Playing with a free association between quotes and images extracted from the newspapers of that time, Leung creates new meanings on the brink of reality. This is typical of his work and its attempts to bring back anonymous people from the dead through the re-appropriation and re-actualisation of archival photographs: here, a photograph of an anonymous person, taken on a ferry in 1967, revived and recontextualised with the unconnected words “I hate him”, quoted out of context from the Hong Kong Standard; or another anonymous photograph showing a young man in 1967 on Lugard Road and engraved with the caption “growing up”, a reference to a quote from a magistrate in another newspaper. It is left to the audience to invent their own
narrative and to connect the individual stories if they wish to do so.

People’s Flower by Leung Chi Wo, Vintage acrylic flower, synthetic leather- mounted cushion, vintage signage, automotive paint stainless steel plinth, 40.3 x 40.3 x 116 cm, 2018. Courtesy the artist and Blindspot Gallery.
Another series in black and white represents archival photographs that have been reproduced as pairs and juxtaposed as if they were reflected in a mirror. All of them bear the engraved caption “extremely recalcitrant”. Without reading the artist’s statement, it is hard to get an idea of what he intended to express. The word
“recalcitrant” refers to Susan Sontag’s definition of photography, “understood as recalcitrant, inaccessible”, and to a comment by a magistrate towards schoolgirls who disobeyed police officers during the riots. Once more, Leung draws a parallel between photography as a medium and history.
It is almost impossible to follow all the trails intertwined in the exhibited works, and some associations are a bit far-fetched. For example, Leung combines a schoolgirl’s uniform with a record of the theme tune of Charile Chaplin’s last film, A Countess from Hong Kong, with the argument that they both refer to women who had to escape Hong Kong: the student was jailed because of her involvement in the riots, and Sophia Loren, in the movie, emigrates to the west. One of the core questions with research-based practices is the extent to which the public needs to know the context and underlying
stories hidden behind each work to be able to appreciate it. While it is impossible to fully
appreciate Leung’s practice without an introduction, the explanations in the booklet here reduce the significance of the installation. The risk with the systematic contextualisation of the work is that the audience tries to understand or decipher the work rather than feeling it or responding to it freely.

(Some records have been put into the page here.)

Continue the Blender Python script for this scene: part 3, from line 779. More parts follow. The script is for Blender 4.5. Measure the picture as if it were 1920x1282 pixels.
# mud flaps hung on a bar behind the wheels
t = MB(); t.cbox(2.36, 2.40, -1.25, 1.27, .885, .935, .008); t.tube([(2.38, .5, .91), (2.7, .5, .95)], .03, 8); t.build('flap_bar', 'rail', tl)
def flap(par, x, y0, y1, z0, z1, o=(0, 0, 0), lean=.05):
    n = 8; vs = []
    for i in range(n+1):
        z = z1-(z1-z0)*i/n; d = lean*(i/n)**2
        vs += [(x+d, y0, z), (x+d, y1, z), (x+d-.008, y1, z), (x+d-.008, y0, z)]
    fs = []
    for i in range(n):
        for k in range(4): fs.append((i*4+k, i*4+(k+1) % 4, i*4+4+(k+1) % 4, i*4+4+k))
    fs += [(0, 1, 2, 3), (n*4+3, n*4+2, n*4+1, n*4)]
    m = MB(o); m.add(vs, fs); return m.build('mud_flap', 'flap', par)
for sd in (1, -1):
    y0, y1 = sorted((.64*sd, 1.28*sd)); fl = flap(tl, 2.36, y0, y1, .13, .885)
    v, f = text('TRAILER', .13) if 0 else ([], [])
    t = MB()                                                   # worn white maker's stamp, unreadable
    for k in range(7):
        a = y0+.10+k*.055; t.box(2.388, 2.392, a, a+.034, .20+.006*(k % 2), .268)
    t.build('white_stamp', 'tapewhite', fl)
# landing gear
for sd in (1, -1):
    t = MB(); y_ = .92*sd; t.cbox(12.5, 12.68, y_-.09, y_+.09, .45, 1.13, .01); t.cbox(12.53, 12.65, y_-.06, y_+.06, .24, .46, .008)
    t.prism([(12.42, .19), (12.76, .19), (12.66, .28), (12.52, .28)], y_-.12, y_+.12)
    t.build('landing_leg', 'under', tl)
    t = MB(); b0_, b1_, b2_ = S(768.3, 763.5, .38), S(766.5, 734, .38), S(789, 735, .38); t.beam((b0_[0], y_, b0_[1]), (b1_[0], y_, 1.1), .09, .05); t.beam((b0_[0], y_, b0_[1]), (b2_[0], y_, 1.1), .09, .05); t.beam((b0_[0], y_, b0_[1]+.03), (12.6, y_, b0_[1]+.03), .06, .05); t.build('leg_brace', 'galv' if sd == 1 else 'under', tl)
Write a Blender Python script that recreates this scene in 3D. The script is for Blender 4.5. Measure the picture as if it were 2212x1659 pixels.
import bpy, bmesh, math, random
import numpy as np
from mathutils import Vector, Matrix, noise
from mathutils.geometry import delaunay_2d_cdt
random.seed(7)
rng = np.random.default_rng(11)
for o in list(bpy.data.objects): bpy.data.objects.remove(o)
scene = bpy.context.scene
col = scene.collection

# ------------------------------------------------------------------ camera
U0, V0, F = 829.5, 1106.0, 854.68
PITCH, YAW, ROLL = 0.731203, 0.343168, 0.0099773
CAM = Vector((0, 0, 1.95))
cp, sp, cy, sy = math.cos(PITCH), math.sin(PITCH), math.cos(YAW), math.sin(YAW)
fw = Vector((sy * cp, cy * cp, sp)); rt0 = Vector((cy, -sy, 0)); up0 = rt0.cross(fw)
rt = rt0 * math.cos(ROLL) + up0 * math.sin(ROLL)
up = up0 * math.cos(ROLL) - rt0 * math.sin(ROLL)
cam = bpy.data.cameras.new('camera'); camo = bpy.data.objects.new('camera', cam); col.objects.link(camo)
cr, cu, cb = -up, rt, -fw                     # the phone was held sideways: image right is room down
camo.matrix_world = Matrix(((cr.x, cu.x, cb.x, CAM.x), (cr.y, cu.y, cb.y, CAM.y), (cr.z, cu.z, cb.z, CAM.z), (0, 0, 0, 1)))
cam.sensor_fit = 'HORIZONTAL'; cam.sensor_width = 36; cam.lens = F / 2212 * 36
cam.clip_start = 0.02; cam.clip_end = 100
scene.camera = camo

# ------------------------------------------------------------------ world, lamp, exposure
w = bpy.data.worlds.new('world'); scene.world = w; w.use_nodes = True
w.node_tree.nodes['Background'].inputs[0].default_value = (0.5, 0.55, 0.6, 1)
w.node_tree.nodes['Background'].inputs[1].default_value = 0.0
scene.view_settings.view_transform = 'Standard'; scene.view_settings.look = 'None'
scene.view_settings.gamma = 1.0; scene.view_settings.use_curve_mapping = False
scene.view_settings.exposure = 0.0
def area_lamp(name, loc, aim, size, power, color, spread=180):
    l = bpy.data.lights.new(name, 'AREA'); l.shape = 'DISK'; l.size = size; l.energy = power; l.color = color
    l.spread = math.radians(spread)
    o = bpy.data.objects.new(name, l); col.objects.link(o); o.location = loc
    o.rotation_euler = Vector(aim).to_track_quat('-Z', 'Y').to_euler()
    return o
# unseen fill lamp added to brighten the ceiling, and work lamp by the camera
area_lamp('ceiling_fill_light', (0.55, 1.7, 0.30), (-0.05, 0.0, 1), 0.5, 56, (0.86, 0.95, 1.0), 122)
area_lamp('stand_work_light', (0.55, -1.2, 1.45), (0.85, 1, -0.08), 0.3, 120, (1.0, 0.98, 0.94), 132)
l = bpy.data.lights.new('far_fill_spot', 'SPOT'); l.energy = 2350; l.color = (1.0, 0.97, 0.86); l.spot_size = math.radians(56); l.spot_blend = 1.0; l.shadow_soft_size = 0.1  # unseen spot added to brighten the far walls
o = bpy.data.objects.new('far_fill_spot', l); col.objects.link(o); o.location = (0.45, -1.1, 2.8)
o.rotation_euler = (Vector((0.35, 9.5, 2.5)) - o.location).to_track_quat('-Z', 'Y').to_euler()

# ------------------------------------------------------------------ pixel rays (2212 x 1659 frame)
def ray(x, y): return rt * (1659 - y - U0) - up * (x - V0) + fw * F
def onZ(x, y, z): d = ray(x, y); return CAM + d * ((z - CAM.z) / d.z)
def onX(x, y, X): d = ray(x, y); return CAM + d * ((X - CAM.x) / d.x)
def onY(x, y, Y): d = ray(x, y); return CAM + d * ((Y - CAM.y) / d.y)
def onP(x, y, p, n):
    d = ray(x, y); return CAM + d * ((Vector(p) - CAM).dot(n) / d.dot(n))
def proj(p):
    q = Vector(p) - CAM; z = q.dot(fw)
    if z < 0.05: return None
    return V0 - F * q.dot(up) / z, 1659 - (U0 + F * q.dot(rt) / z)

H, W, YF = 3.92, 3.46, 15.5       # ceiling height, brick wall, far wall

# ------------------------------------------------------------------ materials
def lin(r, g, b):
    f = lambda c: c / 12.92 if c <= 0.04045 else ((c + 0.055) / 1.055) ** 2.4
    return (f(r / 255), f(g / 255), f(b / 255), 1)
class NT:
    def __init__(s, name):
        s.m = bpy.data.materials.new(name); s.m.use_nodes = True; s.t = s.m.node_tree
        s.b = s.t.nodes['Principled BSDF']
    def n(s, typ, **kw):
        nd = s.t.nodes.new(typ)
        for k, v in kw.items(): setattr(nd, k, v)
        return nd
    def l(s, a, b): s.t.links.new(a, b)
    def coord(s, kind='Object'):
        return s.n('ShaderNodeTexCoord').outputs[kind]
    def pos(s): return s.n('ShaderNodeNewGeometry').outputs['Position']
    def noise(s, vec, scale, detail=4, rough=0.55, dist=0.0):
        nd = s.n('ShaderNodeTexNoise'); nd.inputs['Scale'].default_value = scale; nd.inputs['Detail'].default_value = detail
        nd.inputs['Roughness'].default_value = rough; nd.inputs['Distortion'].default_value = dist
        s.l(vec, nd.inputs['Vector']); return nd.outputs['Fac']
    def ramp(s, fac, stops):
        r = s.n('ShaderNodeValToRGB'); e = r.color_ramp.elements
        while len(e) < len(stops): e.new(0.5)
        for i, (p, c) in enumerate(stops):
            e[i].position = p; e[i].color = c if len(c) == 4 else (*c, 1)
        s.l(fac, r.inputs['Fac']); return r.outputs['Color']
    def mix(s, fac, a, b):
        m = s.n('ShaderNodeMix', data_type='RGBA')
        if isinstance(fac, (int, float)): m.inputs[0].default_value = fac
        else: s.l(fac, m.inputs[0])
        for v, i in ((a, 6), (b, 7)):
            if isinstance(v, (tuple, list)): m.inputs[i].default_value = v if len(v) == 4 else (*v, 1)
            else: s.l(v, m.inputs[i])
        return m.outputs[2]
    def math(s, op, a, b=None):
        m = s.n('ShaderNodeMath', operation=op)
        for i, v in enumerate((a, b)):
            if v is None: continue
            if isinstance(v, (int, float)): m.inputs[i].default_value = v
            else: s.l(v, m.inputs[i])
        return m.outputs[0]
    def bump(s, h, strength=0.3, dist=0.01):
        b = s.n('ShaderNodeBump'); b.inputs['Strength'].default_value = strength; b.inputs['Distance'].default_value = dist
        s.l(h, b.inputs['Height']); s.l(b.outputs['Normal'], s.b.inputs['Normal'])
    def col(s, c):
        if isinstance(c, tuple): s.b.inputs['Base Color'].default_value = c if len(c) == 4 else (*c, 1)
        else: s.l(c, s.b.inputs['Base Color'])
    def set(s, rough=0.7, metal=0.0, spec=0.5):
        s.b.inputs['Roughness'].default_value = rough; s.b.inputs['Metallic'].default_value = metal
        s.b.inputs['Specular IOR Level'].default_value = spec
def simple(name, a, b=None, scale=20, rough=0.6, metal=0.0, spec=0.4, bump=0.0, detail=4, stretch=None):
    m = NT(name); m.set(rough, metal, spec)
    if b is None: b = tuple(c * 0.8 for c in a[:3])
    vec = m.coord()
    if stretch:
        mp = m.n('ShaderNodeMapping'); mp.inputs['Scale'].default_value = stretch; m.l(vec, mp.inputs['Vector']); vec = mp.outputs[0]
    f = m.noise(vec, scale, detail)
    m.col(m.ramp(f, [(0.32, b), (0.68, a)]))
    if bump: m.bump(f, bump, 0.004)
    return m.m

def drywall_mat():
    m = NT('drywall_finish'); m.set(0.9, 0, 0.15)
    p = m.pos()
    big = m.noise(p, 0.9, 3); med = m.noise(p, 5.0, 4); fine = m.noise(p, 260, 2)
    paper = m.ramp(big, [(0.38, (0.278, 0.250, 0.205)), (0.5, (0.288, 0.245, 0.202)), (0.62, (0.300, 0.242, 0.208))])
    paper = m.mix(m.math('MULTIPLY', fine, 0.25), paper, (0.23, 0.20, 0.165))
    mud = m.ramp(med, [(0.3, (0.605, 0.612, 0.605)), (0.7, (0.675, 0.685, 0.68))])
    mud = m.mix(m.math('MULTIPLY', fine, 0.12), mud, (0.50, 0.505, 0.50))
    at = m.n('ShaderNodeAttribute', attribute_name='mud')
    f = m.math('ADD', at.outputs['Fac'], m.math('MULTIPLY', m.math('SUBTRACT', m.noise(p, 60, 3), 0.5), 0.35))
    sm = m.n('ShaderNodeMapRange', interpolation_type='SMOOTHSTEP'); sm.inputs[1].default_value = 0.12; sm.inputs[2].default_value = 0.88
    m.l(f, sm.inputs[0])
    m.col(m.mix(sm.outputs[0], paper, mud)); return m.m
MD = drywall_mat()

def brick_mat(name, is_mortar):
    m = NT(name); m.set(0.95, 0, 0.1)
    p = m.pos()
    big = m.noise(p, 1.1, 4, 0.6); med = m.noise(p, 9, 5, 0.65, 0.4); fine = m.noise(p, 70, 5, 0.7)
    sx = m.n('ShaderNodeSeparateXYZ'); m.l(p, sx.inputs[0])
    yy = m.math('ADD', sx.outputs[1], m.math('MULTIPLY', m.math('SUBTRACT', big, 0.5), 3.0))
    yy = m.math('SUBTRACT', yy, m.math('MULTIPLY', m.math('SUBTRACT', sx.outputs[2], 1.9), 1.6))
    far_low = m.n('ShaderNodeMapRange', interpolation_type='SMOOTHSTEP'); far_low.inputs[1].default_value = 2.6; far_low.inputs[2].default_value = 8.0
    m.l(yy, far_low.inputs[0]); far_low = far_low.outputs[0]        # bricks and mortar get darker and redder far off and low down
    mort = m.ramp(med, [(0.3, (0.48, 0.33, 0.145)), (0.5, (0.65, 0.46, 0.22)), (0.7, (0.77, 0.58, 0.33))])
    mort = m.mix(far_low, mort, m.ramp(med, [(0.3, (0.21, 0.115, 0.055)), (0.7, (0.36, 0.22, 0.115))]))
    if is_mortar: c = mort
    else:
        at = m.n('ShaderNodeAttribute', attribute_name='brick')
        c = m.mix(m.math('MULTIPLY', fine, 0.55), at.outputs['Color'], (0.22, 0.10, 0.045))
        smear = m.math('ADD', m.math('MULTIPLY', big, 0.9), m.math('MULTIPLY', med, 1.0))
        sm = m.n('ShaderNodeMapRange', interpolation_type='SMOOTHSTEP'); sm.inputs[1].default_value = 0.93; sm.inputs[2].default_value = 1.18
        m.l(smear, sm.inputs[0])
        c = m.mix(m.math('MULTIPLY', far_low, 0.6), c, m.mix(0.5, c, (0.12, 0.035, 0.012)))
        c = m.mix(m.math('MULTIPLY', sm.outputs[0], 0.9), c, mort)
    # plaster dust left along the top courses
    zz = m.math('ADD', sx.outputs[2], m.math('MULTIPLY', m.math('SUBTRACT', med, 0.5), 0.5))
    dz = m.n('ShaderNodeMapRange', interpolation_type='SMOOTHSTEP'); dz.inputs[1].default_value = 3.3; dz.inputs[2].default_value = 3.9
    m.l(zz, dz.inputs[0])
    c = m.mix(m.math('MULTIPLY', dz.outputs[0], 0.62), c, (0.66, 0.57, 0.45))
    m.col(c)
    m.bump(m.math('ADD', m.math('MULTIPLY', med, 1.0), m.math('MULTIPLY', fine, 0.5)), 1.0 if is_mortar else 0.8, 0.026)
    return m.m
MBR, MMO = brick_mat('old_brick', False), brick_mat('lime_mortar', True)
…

A Countess from Hong Kong by Leung Chi Wo, Belilios Public School uniform, cloth hanger, 1967 Hong Kong 50-cent coins, vinyl record This Is My Song by Petula Clark (1967), motor system, 19 x 68 x 134 cm (still), 2016. Courtesy the artist and Blindspot Gallery.
The 1967 riots left a deep impression on Hong Kong society. Interpretations of the events are still controversial today, with debates over who was responsible and to what extent they were a spillover of the Cultural Revolution: a “communist-initiated confrontation” or a “righteous mass movement”. Leung is not taking either side: in his statement, he says: “I know I am no historian or researcher. I will be lost and will never establish any conclusion.” Maybe this is what is lacking in the exhibition: the artist addresses the issue from many perspectives, from micro-history to official narrative, but he remains on the edge, as if he did not dare really embrace his subject. His work is all about contours, detours, deviations and anecdotes, and the very detailed private stories do not
compensate for the vagueness of the global vision.